### REQUIREMENTS
Up to and including the line with "link('peeling_edge', D_(bm), M_LWOOD_Z, ds)", reproduce the listing below exactly, beginning at its first line.

### RECORDED DATA
-- Start --
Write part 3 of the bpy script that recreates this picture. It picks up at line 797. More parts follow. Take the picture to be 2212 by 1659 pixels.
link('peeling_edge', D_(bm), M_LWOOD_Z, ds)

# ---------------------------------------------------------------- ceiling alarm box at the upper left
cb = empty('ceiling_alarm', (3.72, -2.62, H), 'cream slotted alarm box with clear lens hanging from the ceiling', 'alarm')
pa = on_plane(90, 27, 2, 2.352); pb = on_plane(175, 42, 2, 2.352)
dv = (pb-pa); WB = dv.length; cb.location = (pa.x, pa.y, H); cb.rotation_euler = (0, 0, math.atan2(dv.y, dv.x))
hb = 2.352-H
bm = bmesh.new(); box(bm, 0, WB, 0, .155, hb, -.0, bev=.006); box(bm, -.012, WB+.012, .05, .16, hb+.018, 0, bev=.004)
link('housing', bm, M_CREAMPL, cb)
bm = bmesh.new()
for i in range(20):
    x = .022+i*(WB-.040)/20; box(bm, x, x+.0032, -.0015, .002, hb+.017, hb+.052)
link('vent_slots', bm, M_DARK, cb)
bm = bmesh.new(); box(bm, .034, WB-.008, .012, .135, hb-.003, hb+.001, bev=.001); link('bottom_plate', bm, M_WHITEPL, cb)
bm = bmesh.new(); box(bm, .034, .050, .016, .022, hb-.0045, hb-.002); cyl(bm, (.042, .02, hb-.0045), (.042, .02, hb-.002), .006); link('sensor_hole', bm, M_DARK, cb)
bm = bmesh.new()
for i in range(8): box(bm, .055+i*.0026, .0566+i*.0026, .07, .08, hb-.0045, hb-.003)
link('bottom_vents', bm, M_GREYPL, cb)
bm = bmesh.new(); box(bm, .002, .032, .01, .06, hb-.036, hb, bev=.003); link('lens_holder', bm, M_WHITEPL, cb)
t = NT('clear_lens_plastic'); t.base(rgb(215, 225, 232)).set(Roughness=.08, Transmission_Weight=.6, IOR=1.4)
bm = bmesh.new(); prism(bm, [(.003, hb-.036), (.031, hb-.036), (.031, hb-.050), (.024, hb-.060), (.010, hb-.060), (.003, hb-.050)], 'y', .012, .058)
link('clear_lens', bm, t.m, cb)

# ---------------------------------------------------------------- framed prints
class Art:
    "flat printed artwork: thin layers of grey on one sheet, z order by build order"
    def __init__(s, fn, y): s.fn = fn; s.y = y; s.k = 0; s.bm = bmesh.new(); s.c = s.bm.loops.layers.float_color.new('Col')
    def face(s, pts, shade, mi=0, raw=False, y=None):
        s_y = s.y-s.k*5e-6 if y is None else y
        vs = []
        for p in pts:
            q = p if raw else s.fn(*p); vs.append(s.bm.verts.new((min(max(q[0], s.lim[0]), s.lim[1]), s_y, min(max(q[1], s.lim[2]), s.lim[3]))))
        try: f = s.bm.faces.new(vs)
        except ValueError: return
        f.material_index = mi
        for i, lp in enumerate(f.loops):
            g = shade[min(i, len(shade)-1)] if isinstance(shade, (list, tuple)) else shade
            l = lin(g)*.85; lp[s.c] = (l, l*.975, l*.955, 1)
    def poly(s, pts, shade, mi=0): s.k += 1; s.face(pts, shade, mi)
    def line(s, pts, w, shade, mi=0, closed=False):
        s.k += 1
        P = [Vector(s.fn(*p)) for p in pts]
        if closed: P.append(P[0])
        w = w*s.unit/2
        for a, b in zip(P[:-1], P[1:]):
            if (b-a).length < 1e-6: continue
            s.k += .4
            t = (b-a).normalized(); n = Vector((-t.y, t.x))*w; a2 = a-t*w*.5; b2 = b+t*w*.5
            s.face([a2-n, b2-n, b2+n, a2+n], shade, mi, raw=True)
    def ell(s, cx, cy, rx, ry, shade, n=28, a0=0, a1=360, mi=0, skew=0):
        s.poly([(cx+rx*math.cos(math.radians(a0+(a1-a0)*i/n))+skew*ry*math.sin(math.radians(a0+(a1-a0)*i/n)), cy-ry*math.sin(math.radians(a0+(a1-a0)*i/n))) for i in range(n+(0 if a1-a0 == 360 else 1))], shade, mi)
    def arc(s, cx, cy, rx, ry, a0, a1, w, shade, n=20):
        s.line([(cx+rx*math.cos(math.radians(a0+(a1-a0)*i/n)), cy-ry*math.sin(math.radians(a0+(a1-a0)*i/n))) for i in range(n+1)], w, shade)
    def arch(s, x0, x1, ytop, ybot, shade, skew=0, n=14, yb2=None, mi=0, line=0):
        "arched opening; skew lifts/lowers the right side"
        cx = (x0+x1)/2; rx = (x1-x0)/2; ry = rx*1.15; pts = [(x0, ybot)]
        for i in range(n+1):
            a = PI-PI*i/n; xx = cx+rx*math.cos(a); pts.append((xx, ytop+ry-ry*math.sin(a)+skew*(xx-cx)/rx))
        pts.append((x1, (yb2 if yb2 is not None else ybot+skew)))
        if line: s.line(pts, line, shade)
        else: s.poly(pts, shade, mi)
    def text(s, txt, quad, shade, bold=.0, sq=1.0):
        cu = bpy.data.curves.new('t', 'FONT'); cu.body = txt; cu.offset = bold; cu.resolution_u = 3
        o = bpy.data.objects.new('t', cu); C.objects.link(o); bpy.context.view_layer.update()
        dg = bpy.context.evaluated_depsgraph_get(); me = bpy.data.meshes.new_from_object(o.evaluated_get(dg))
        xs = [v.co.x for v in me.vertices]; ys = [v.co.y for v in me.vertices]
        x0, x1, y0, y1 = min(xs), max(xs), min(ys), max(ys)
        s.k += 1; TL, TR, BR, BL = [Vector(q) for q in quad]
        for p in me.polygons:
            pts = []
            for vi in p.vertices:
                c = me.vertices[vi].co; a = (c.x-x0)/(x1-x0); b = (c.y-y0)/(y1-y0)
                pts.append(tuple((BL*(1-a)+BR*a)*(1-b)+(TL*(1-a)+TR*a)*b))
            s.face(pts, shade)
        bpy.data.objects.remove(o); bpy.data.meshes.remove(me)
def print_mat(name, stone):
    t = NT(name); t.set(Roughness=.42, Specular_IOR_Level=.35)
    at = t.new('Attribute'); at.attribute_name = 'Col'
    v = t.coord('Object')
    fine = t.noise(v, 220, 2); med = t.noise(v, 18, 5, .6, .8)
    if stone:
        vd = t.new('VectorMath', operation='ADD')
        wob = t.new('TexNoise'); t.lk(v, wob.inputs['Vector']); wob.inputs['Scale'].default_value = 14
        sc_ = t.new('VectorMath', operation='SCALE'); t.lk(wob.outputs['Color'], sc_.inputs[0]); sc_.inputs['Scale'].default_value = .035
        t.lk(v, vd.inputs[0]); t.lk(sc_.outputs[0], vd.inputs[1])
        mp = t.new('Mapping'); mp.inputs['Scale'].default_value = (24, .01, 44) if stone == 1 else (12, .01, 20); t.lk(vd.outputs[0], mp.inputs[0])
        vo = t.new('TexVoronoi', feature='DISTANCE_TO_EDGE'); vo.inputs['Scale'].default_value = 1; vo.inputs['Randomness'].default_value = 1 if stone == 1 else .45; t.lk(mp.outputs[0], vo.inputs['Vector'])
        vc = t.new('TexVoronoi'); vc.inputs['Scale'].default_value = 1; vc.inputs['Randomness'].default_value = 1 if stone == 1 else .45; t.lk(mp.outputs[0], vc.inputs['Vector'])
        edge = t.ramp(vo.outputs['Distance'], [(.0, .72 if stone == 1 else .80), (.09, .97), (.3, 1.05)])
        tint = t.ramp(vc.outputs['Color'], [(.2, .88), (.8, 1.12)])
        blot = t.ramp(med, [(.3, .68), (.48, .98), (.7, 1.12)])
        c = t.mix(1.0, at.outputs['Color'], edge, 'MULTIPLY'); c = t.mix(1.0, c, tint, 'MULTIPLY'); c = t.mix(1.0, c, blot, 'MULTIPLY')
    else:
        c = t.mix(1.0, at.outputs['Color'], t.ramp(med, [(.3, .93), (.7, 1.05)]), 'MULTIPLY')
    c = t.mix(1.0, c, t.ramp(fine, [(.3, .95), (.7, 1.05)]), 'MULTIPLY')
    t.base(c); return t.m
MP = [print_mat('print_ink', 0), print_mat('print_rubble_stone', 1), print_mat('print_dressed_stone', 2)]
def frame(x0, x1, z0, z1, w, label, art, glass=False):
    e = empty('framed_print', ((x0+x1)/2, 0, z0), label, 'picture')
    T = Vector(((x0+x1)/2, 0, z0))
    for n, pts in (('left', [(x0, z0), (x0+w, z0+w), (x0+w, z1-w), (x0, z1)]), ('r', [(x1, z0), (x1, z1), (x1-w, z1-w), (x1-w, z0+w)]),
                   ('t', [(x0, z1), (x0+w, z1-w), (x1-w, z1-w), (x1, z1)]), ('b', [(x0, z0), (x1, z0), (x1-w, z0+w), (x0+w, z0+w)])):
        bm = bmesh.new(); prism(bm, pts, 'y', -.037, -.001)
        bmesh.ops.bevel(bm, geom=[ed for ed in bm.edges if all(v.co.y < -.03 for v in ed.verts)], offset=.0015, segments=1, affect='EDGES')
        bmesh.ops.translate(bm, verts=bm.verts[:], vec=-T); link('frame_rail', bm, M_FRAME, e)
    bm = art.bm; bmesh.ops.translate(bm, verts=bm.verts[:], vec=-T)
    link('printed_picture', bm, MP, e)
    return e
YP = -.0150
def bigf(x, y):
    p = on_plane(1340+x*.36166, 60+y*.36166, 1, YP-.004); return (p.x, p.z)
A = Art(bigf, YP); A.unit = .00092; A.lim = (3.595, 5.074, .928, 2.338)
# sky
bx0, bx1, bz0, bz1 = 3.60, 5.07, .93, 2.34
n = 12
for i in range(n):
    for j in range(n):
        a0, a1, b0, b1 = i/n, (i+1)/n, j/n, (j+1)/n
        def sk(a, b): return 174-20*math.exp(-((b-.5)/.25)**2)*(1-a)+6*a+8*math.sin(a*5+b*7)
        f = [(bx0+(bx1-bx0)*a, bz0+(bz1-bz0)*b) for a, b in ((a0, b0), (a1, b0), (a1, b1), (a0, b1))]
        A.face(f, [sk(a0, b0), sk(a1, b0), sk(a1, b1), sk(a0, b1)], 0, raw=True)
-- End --
### RESPONSE
Write part 3 of the bpy script that recreates this picture. It picks up at line 797. More parts follow. Take the picture to be 2212 by 1659 pixels.
link('peeling_edge', D_(bm), M_LWOOD_Z, ds)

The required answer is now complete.